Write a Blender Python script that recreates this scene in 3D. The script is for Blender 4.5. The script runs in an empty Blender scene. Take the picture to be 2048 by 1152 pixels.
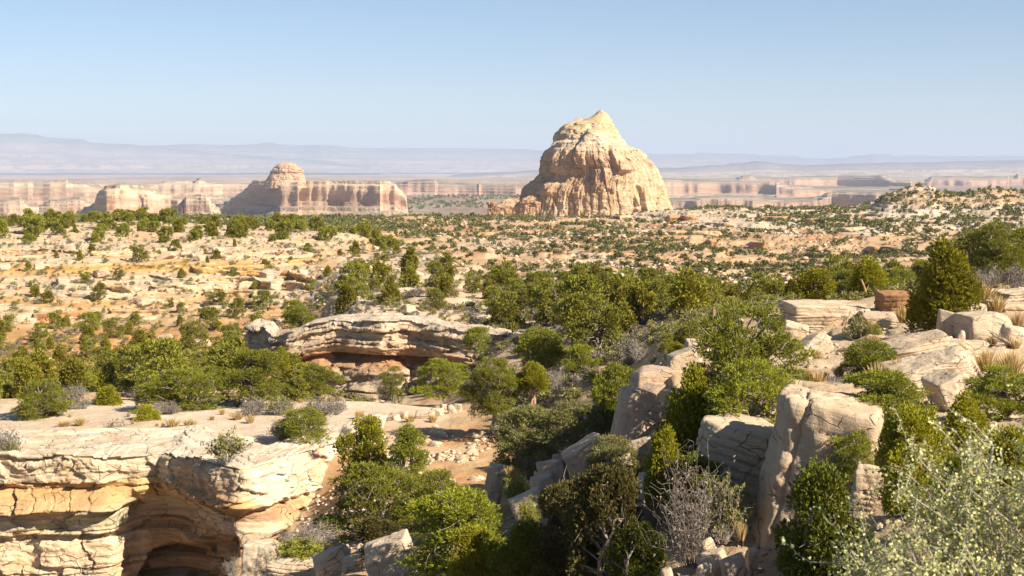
import bpy, math, random
import numpy as np
from mathutils import Vector, Matrix

# ------------------------------------------------------------------ camera, sky, sun, exposure
SC = bpy.context.scene
COL = SC.collection
F = 1024 / math.tan(math.radians(20))      # focal length in photo pixels (2048 wide)
HZ = 340.0                                 # photo row of eye level

cd = bpy.data.cameras.new("camera")
cam = bpy.data.objects.new("camera", cd)
COL.objects.link(cam)
cam.location = (0, 0, 0)
cam.rotation_euler = (math.radians(90), 0, 0)
cd.sensor_width = 36
cd.lens = 18 / math.tan(math.radians(20))
cd.shift_y = -(576 - HZ) / 2048
cd.clip_start = 0.2
cd.clip_end = 200000
cd.dof.use_dof = True
cd.dof.focus_distance = 70
cd.dof.aperture_fstop = 7.1
SC.camera = cam

SUN_AZ = Vector((0.83, -0.56)).normalized()
SUN_EL = math.radians(35)
SD = Vector((SUN_AZ.x * math.cos(SUN_EL), SUN_AZ.y * math.cos(SUN_EL), math.sin(SUN_EL)))
sl = bpy.data.lights.new("sun", 'SUN')
sun = bpy.data.objects.new("sun", sl)
COL.objects.link(sun)
sun.rotation_euler = SD.to_track_quat('Z', 'Y').to_euler()
sun.location = (40, -40, 60)
sl.energy = 5.0
sl.angle = math.radians(0.5)
sl.color = (1.0, 0.905, 0.755)

W = bpy.data.worlds.new("World")
SC.world = W
W.use_nodes = True
wn = W.node_tree.nodes
sky = wn.new('ShaderNodeTexSky')
sky.sky_type = 'NISHITA'
sky.sun_disc = False
sky.sun_elevation = SUN_EL
sky.sun_rotation = math.atan2(SD.x, SD.y)
sky.altitude = 1800
sky.air_density = 1.0
sky.dust_density = 1.2
sky.ozone_density = 3.0
bg = wn['Background']
bg.inputs[1].default_value = 0.056
W.node_tree.links.new(sky.outputs[0], bg.inputs[0])

SC.view_settings.view_transform = 'Standard'
SC.view_settings.look = 'None'
SC.view_settings.gamma = 1
SC.view_settings.exposure = 1.16
cy = SC.cycles
cy.use_denoising = True
cy.use_adaptive_sampling = False
cy.max_bounces = 5
cy.diffuse_bounces = 4
cy.glossy_bounces = 1
cy.transmission_bounces = 3
cy.transparent_max_bounces = 4
cy.volume_bounces = 1
cy.caustics_reflective = False
cy.caustics_refractive = False

R = random.Random(11)

# ------------------------------------------------------------------ numpy noise
def _h(ix, iy, iz, s):
    n = (ix.astype(np.int64) * 374761393 + iy.astype(np.int64) * 668265263 + iz.astype(np.int64) * 2147483647 * 3 + s * 974634777) & 0xFFFFFFFF
    n = ((n ^ (n >> 13)) * 1274126177) & 0xFFFFFFFF
    n = ((n ^ (n >> 16)) * 2246822519) & 0xFFFFFFFF
    n = n ^ (n >> 15)
    return (n & 0xFFFFFF) / float(0xFFFFFF)

def vn2(x, y, s=0):
    x, y = np.broadcast_arrays(np.asarray(x, float), np.asarray(y, float))
    fx = np.floor(x); fy = np.floor(y)
    tx = x - fx; ty = y - fy
    tx = tx * tx * tx * (tx * (tx * 6 - 15) + 10); ty = ty * ty * ty * (ty * (ty * 6 - 15) + 10)
    z = np.zeros_like(fx)
    a = _h(fx, fy, z, s); b = _h(fx + 1, fy, z, s); c = _h(fx, fy + 1, z, s); d = _h(fx + 1, fy + 1, z, s)
    return (a + (b - a) * tx + (c - a) * ty + (a - b - c + d) * tx * ty) * 2 - 1

def vn3(x, y, z, s=0):
    fx = np.floor(x); fy = np.floor(y); fz = np.floor(z)
    tx = x - fx; ty = y - fy; tz = z - fz
    tx = tx * tx * (3 - 2 * tx); ty = ty * ty * (3 - 2 * ty); tz = tz * tz * (3 - 2 * tz)
    def pl(k):
        a = _h(fx, fy, fz + k, s); b = _h(fx + 1, fy, fz + k, s); c = _h(fx, fy + 1, fz + k, s); d = _h(fx + 1, fy + 1, fz + k, s)
        return a + (b - a) * tx + (c - a) * ty + (a - b - c + d) * tx * ty
    p = pl(0); q = pl(1)
    return (p + (q - p) * tz) * 2 - 1

def fbm2(x, y, s=0, o=4, g=0.5, rot=True):
    t = 0; a = 1.0; n = 0
    for i in range(o):
        t = t + a * vn2(x, y, s + i * 17); n += a; a *= g
        x, y = (1.6 * x + 1.2 * y + 3.1, -1.2 * x + 1.6 * y + 7.7)
    return t / n

def fbm3(x, y, z, s=0, o=4, g=0.5):
    t = 0; a = 1.0; n = 0
    for i in range(o):
        t = t + a * vn3(x, y, z, s + i * 17); n += a; a *= g
        x, y, z = x * 2.03 + 1.7, y * 2.03 + 5.1, z * 2.03 + 9.2
    return t / n

def ridge2(x, y, s=0, o=4):
    t = 0; a = 1.0; n = 0
    for i in range(o):
        t = t + a * (1 - 2 * np.abs(vn2(x, y, s + i * 13))); n += a; a *= 0.5
        x, y = (1.6 * x + 1.2 * y + 3.1, -1.2 * x + 1.6 * y + 7.7)
    return t / n

def ss(a, b, x):
    t = np.clip((np.asarray(x, float) - a) / (b - a), 0, 1)
    return t * t * (3 - 2 * t)

def h1(k, s=0):
    k = np.asarray(k, float)
    return _h(k, np.zeros_like(k), np.zeros_like(k), s)

def terrace(z, h, s=0, flat=0.22, wid=0.14):
    t = np.asarray(z, float) / h
    k = np.floor(t); f = t - k
    r = 0.35 + 0.45 * h1(k, s)
    st = ss(0, 1, (f - r) / wid)
    return (k + flat * f + (1 - flat) * st) * h

# ------------------------------------------------------------------ mesh / object helpers
def mesh_np(name, v, f, smooth=False, col=None, mats=(), mi=None):
    v = np.asarray(v, np.float32); f = np.asarray(f, np.int32)
    me = bpy.data.meshes.new(name)
    n = f.shape[1]
    me.vertices.add(len(v)); me.vertices.foreach_set("co", v.ravel())
    me.loops.add(f.size); me.loops.foreach_set("vertex_index", f.ravel())
    me.polygons.add(len(f)); me.polygons.foreach_set("loop_start", np.arange(0, f.size, n, dtype=np.int32))
    if smooth:
        me.polygons.foreach_set("use_smooth", np.ones(len(f), bool))
    if mi is not None:
        me.polygons.foreach_set("material_index", np.asarray(mi, np.int32))
    for m in mats: me.materials.append(m)
    me.update(calc_edges=True)
    if col is not None:
        c = np.ones((len(v), 4), np.float32); c[:, :3] = col
        a = me.color_attributes.new("col", 'FLOAT_COLOR', 'POINT')
        a.data.foreach_set("color", c.ravel())
    return me

def ob(name, me, parent=None, loc=None):
    o = bpy.data.objects.new(name, me)
    COL.objects.link(o)
    if parent: o.parent = parent
    if loc is not None: o.location = loc
    return o

def tag(o, label=None, cat=None, group=None, kind=None):
    if label: o['label'] = label
    if cat: o['category'] = cat
    if group: o['group'] = group
    if kind: o['kind'] = kind
    return o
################
JOB:
Give back exactly the lines from the first line of the data through the line with "from mathutils import Vector, Matrix", pictures excluded.

RESULT OF THE EXERCISE:
Write a Blender Python script that recreates this scene in 3D. The script is for Blender 4.5. The script runs in an empty Blender scene. Take the picture to be 2048 by 1152 pixels.
import bpy, math, random
import numpy as np
from mathutils import Vector, Matrix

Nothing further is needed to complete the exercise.